Performance
16 de setembro de 2009Para um modesto vestido de bolinhas verde e branco, a cliente tem que passar 10 minutos falando sobre moral e castidade. Um colar vale o relato de cinco minutos sobre um pequeno segredo sujo. E para levar para casa três livros, o interessado deverá dizer alguma coisa que nunca contou antes a ninguém.
"É claro que estou curiosa", conta Alexandra Müller, de 26 anos, idealizadora e organizadora do que chama de "mercado íntimo de pulgas", em Berlim.
Cada conversa com um cliente é gravada por ela, para ser posteriormente editada e usada na construção da dramaturgia de uma peça radiofônica. Os momentos mais apreciados pela artista são aqueles nos quais os clientes de seu mercado se esquecem de que ela está ali e continuam simplesmente falando de si mesmos.
Dar e receber
"Não acho que algum dia na vida conseguirei ter relações que funcionam", diz uma garota que prefere ser chamada de Sonja e que está interessada em levar para casa um boné verde. Por esse produto, ela "paga" com seis minutos de narração sobre uma ruptura amorosa. "Na minha última relação, tudo se desmoronou e a gente brigava todo dia. Foi uma separação lenta e dolorosa", diz a jovem frente aos gravadores da artista Alexandra Müller.
Nils, de 24 anos, por sua vez, tentou contar algum segredo nunca revelado anteriormente, a fim de levar em troca três livros usados. "Quando eu tinha 17 anos, era realmente muito importante ter experiência com garotas. Eu dizia a meus amigos que já tinha dormido com uma, mas não tinha. Inventei a história sobre um encontro num acampamento. Aquilo foi realmente embaraçoso para mim", relata o jovem.

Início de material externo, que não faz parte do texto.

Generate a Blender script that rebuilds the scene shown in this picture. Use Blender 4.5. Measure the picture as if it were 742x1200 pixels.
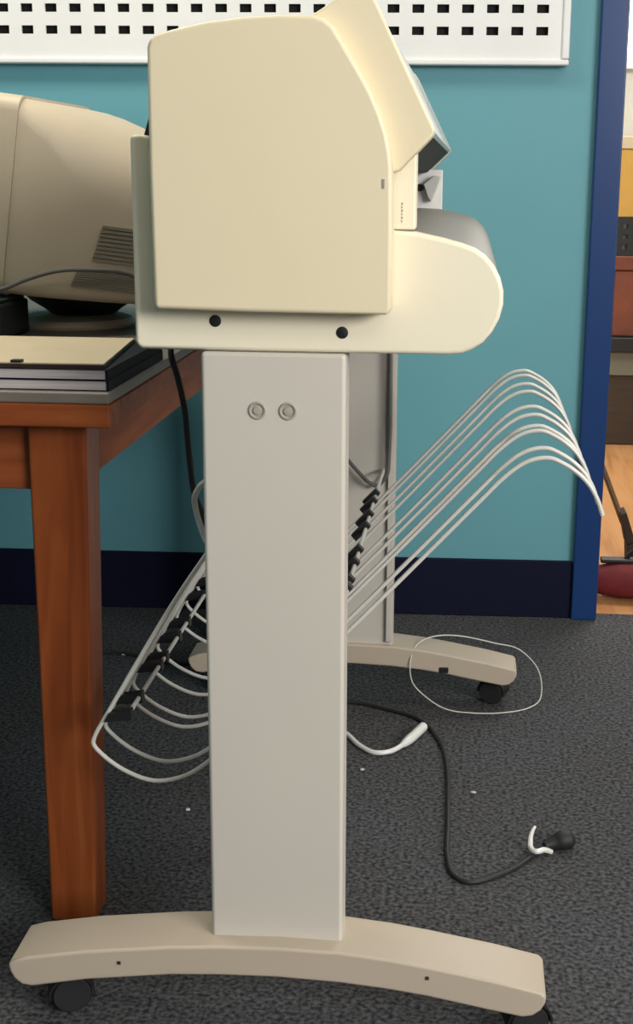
import bpy, bmesh, math, random
from mathutils import Vector, Matrix

for o in list(bpy.data.objects): bpy.data.objects.remove(o)
scene = bpy.context.scene
COL = scene.collection
random.seed(4)

# ---------------------------------------------------------------- camera
cam_d = bpy.data.cameras.new('camera')
cam = bpy.data.objects.new('camera', cam_d); COL.objects.link(cam)
cam_d.sensor_fit = 'VERTICAL'; cam_d.sensor_height = 36.0
cam_d.lens = 36.0 * 1560.0 / 1200.0
cam_d.shift_x = -44.0 / 1200.0            # the photograph is an off-centre crop
cam_d.clip_start = 0.05
cam.matrix_world = Matrix(((0.99630743, -0.02900986, 0.08080804, 0.0),
                           (0.08545457, 0.24397898, -0.96600816, 0.0),
                           (0.0083083, 0.96934652, 0.2455571, 1.0),
                           (0, 0, 0, 1)))
scene.camera = cam

# ---------------------------------------------------------------- light
w = bpy.data.worlds.new('world'); scene.world = w; w.use_nodes = True
bg = w.node_tree.nodes['Background']
bg.inputs[0].default_value = (0.80, 0.90, 1.0, 1); bg.inputs[1].default_value = 0.12

def area(name, loc, target, sx, sy, power, col):
    l = bpy.data.lights.new(name, 'AREA'); l.shape = 'RECTANGLE'; l.size = sx; l.size_y = sy
    l.energy = power; l.color = col
    o = bpy.data.objects.new(name, l); COL.objects.link(o); o.location = loc
    d = Vector(target) - Vector(loc)
    o.rotation_euler = d.to_track_quat('-Z', 'Y').to_euler()
    return o
# daylight entering through the window in the right-hand wall
area('window_daylight', (2.52, -1.15, 1.82), (0.0, 1.0, 0.9), 2.2, 1.0, 150, (1.0, 0.975, 0.93))
# ceiling lights out of view, no fixtures modelled
area('unseen_ceiling_light', (0.75, -0.6, 2.52), (0.75, -0.6, 0), 1.2, 0.6, 12, (1.0, 0.89, 0.72))
area('unseen_ceiling_light', (-1.1, 1.95, 2.52), (-1.1, 1.95, 0), 1.2, 0.6, 28, (1.0, 0.92, 0.78))  # added to brighten the left wall, monitor top and pad
area('unseen_ceiling_light', (1.0, 1.95, 2.52), (1.0, 1.95, 0), 1.2, 0.6, 8, (1.0, 0.92, 0.78))
# daylight of the room beyond the doorway, and a lamp added to light it
area('window_daylight', (0.9, 5.3, 1.9), (0.6, 3.2, 0.3), 1.2, 1.0, 22, (1.0, 0.97, 0.92))
area('unseen_ceiling_light', (0.9, 4.0, 2.5), (0.8, 4.2, 0), 0.8, 0.8, 40, (1.0, 0.94, 0.85))

vs = scene.view_settings
vs.view_transform = 'Standard'; vs.look = 'None'; vs.gamma = 1.0; vs.use_curve_mapping = False
vs.exposure = 0.0

# ---------------------------------------------------------------- materials
def mat(name, col, rough=0.5, col2=None, scale=30.0, bump=0.0, bscale=None, metal=0.0, spec=0.5,
        stretch=None, detail=4.0, coat=0.0):
    m = bpy.data.materials.new(name); m.use_nodes = True
    nt = m.node_tree; b = nt.nodes['Principled BSDF']
    b.inputs['Roughness'].default_value = rough; b.inputs['Metallic'].default_value = metal
    b.inputs['Specular IOR Level'].default_value = spec
    b.inputs['Coat Weight'].default_value = coat
    tc = nt.nodes.new('ShaderNodeTexCoord'); mp = nt.nodes.new('ShaderNodeMapping')
    nt.links.new(tc.outputs['Object'], mp.inputs[0])
    if stretch: mp.inputs['Scale'].default_value = stretch
    n = nt.nodes.new('ShaderNodeTexNoise'); n.inputs['Scale'].default_value = scale
    n.inputs['Detail'].default_value = detail
    nt.links.new(mp.outputs[0], n.inputs['Vector'])
    r = nt.nodes.new('ShaderNodeValToRGB')
    c2 = col2 if col2 else tuple(c * 0.94 for c in col)
    r.color_ramp.elements[0].position = 0.3; r.color_ramp.elements[1].position = 0.7
    r.color_ramp.elements[0].color = (*c2, 1); r.color_ramp.elements[1].color = (*col, 1)
    nt.links.new(n.outputs['Fac'], r.inputs[0]); nt.links.new(r.outputs[0], b.inputs['Base Color'])
    if bump:
        n2 = nt.nodes.new('ShaderNodeTexNoise'); n2.inputs['Scale'].default_value = bscale or scale
        n2.inputs['Detail'].default_value = 3
        nt.links.new(mp.outputs[0], n2.inputs['Vector'])
        bp = nt.nodes.new('ShaderNodeBump'); bp.inputs['Strength'].default_value = bump
        bp.inputs['Distance'].default_value = 0.002
        nt.links.new(n2.outputs['Fac'], bp.inputs['Height']); nt.links.new(bp.outputs[0], b.inputs['Normal'])
    return m

M = {}
M['cover'] = mat('yellowed cream plastic', (0.79, 0.69, 0.49), 0.45, (0.76, 0.665, 0.47), 4, 0.03, 400)
M['panel'] = mat('cream plastic', (0.87, 0.80, 0.63), 0.42, (0.85, 0.78, 0.61), 4, 0.03, 400)
M['leg_paint'] = mat('warm grey painted steel', (0.60, 0.56, 0.50), 0.45, (0.58, 0.54, 0.485), 3, 0.03, 500)
M['foot'] = mat('beige painted foot', (0.51, 0.425, 0.34), 0.5, (0.49, 0.41, 0.325), 5, 0.03, 400)
M['tray'] = mat('grey textured plastic', (0.27, 0.25, 0.22), 0.55, (0.255, 0.235, 0.21), 20, 0.05, 500)
M['hoodgrey'] = mat('pale grey plastic cover', (0.52, 0.53, 0.50), 0.3, None, 10)
M['smoke'] = mat('dark smoked plastic', (0.020, 0.028, 0.028), 0.6, (0.016, 0.022, 0.022), 12, spec=0.25)
M['core'] = mat('dark grey chassis plastic', (0.03, 0.033, 0.033), 0.5)
M['black'] = mat('black plastic', (0.012, 0.012, 0.013), 0.45)
M['rubber'] = mat('black rubber', (0.015, 0.015, 0.016), 0.6)
M['wire'] = mat('white coated wire', (0.66, 0.64, 0.60), 0.35, (0.60, 0.585, 0.55), 40)
M['steel'] = mat('zinc plated bolt steel', (0.55, 0.52, 0.46), 0.35, None, 60, metal=0.6)
M['bolt'] = mat('dull grey bolt paint', (0.40, 0.37, 0.32), 0.4, None, 60)
M['greymark'] = mat('grey printed mark', (0.30, 0.28, 0.24), 0.6)
M['bracket'] = mat('dark grey bracket steel', (0.12, 0.115, 0.11), 0.45)
M['white_plastic'] = mat('white plastic', (0.80, 0.79, 0.77), 0.35)
M['teal'] = mat('teal wall paint', (0.125, 0.350, 0.410), 0.55, (0.118, 0.335, 0.395), 3, 0.10, 160)
M['navy'] = mat('navy vinyl base', (0.006, 0.007, 0.026), 0.7, (0.005, 0.006, 0.022), 8, spec=0.15)
M['blue'] = mat('blue gloss trim paint', (0.010, 0.043, 0.165), 0.28, (0.009, 0.039, 0.15), 4, 0.04, 60)
M['panelwhite'] = mat('white enamel', (0.84, 0.84, 0.84), 0.4, None, 8)
M['holeback'] = mat('black backing', (0.006, 0.006, 0.007), 0.8)
M['ceiling'] = mat('white ceiling', (0.78, 0.77, 0.74), 0.8)
M['offwhite'] = mat('off white wall paint', (0.62, 0.60, 0.55), 0.7)
M['monitor'] = mat('aged beige monitor plastic', (0.58, 0.49, 0.36), 0.5, (0.56, 0.47, 0.345), 4, 0.05, 500)
M['vent'] = mat('dull beige vent plastic', (0.30, 0.26, 0.20), 0.6)
M['screen'] = mat('dark screen glass', (0.02, 0.025, 0.025), 0.08)
M['laminate'] = mat('grey brown laminate', (0.20, 0.17, 0.145), 0.45, (0.17, 0.145, 0.12), 12)
M['paper'] = mat('white paper edges', (0.62, 0.55, 0.55), 0.8, (0.45, 0.40, 0.40), 3, stretch=(4, 4, 160))
M['cream_paper'] = mat('cream paper cover', (0.64, 0.53, 0.36), 0.7, (0.60, 0.49, 0.33), 18)
M['navycover'] = mat('navy book cover', (0.008, 0.009, 0.018), 0.7, spec=0.2)
M['redcloth'] = mat('dark red cloth', (0.20, 0.015, 0.02), 0.8, (0.12, 0.010, 0.014), 30, 0.3, 80)
M['brownbox'] = mat('red brown board', (0.22, 0.06, 0.03), 0.6, (0.15, 0.04, 0.022), 14)
M['yellowbox'] = mat('yellow orange card', (0.62, 0.35, 0.07), 0.6)
M['darkwood'] = mat('dark brown wood', (0.055, 0.035, 0.022), 0.5, (0.035, 0.022, 0.014), 8, stretch=(1, 1, 8))
M['greygreen'] = mat('grey green laminate', (0.17, 0.17, 0.13), 0.5)
M['bristle'] = mat('dark brown bristle', (0.04, 0.022, 0.014), 0.8, (0.02, 0.012, 0.008), 200)
M['stick'] = mat('brown broom handle', (0.12, 0.06, 0.03), 0.45, None, 20)
M['lint'] = mat('pale lint', (0.6, 0.6, 0.6), 0.9)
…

Müller conta que uma outra mulher descreveu sua vida nas ruas como dependente de drogas. "E tinha uma francesa que não parava de falar e que descreveu durante 20 minutos seu jardim interno, sem que eu ao menos pudesse fazer perguntas. Foi realmente estranho", diz a artista, sempre disposta a ouvir os clientes por um intervalo de 5 a 20 minutos, dependendo do produto à venda.
O contato, porém, não é unilateral. Alexandra Müller também se dispõe a falar. Ela não só coleta segredos alheios, mas – em troca de suas próprias histórias pessoais – também compra produtos para revender em seu mercado. A fim de angariar um par de sapatos, ela discorreu sobre onde pensa estar vivendo daqui a 30 anos.
"Para mim, a arte performática sempre foi um meio de expressão, mas não necessariamente tem que ser sutil e abstrata. Pode significar apenas falar com pessoas normais e envolvê-las", comenta a artista.
Repensando a proteção de dados
A peça radiofônica baseada nesse mercado de pulgas inusitado não é o primeiro trabalho de Müller. Em abril de 2007, ela criou uma performance chamada Não chore. Trabalhe! Durante uma semana, a artista executou toda a espécie de trabalho que lhe pediam – exceto prostituição – e se surpreendeu sobre como as pessoas falavam sobre suas vidas, enquanto ela trabalhava para elas. "Eu tinha a sensação de que as pessoas compravam meu tempo", conta.
Müller acredita que, na era da informação, as pessoas estão mais dispostas a dividir informações pessoais. "Quero fazer com que as pessoas reflitam sobre como fornecem dados para os outros. Quando elas me contam histórias sobre suas vidas sexuais ou coisa parecida, têm a sensação de que estão revelando dados sobre si mesmas. Talvez em suas vidas reais elas também pensem assim", reflete a artista.
Um show, dois palcos
As performances de Müller começaram em agosto, em uma galeria de arte do bairro Prenzlauer Berg, em Berlim. No início de setembro, ela transferiu o projeto para uma antiga sede dos correios no bairro de Neukölln, onde deverá permanecer até 27 de setembro.
Esse novo ambiente combina especialmente com a concepção da artista. Afinal, as pessoas usam o correio para enviar cartas lacradas, nas quais escrevem seus segredos a amigos, entre outras coisas. Agora elas se dirigem ao mesmo local para se encontrar com a artista e contar segredos; no entanto, sem "lacrar" os mesmos.
Segundo Müller, outro detalhe importante do projeto são as performances em duas regiões bem distintas de Berlim. "Prenzlauer Berg é mais a Manhattan da cidade, um bairro muito descolado, com muita gente jovem. Neukölln é mais o Bronx de Berlim, onde vivem muitos estrangeiros", descreve a artista.
Pois, quanto mais variadas as histórias íntimas contadas, mais interessante se tornará sua peça radiofônica, a ser veiculada pela emissora alemã de rádio SWR.